We do need to wake the Xen poeple up, make sure that these changes suit
them as well, or at least don't screw them over (hard to see how it could
though).

>  If you found something that didn't fit one of those categories in my 
>  previous patches, then it is either not well enough explained or perhaps 
>  inadvertently slipped through from one of my more radical trees - or it 
>  could be a bug.
> 
>  There is a simple explanation for all of this series.  The goal is to 
>  move all privileged instructions, sensitive instructions, and privilege 
>  awareness into a layer where it can be overridden by new code without 
>  disrupting the default architecture.  On x86, there are a lot of 
>  instructions - popf, iret, sgdt, and others which behave differently 
>  under different privilege levels, but do not trap.  These architectural 
>  features must be redefined by any architecture which virtualizes the 
>  x86, be it Xen, UML, or an alternative approach.  Similarly, certain 
>  privileged processor data structures (page tables, descriptor tables) 

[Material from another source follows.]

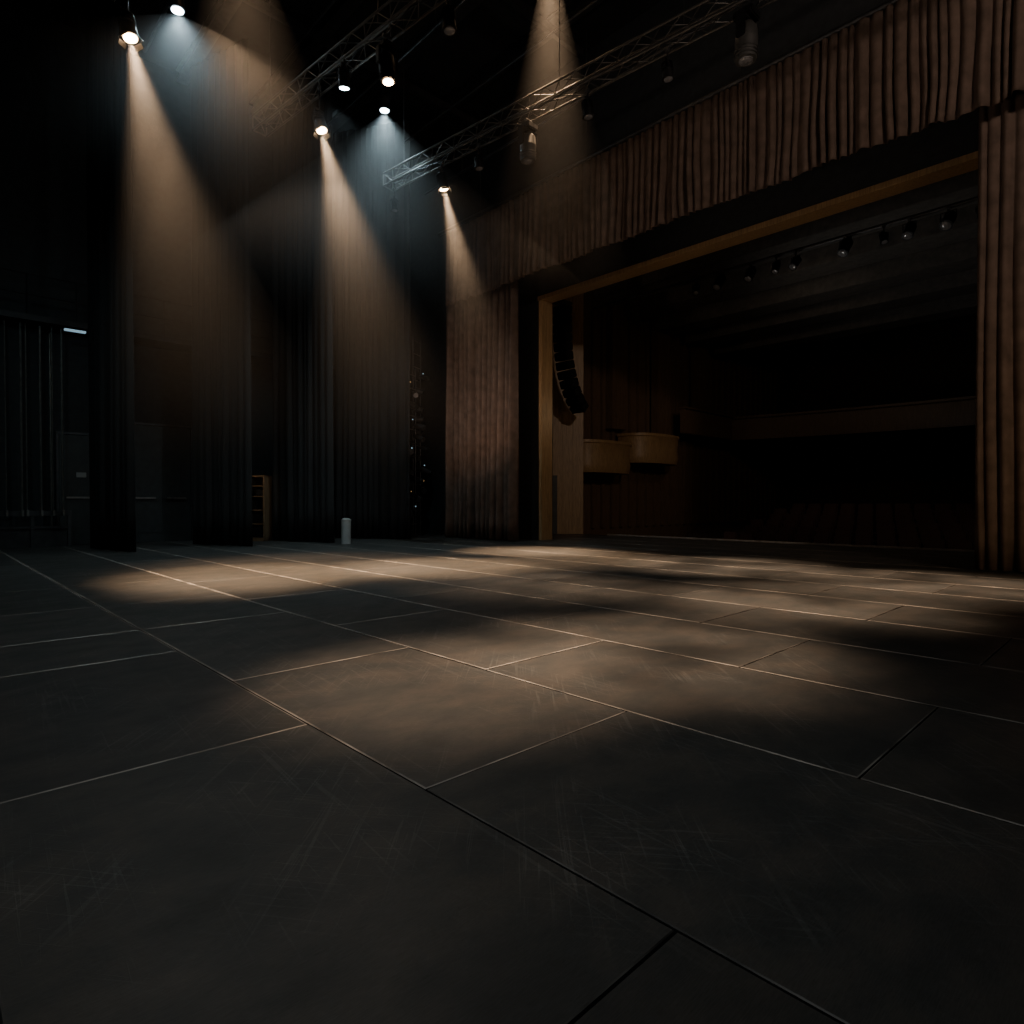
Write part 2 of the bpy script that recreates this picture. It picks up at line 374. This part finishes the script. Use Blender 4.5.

>  must be protected and accessed in a different manner if one is to 
>  utilize the principles of paravirtualization to achieve high performance 
>  inside of a virtual machine.  I believe this series of patches is one 
>  almost clean solution to this.  There are obvious problems with the MMU 
>  patch, and I'm still trying to come up with a way to properly address that.

Yes this later series is in a different category and will require more
review/coordination/discussion/waking-up from the Xen team.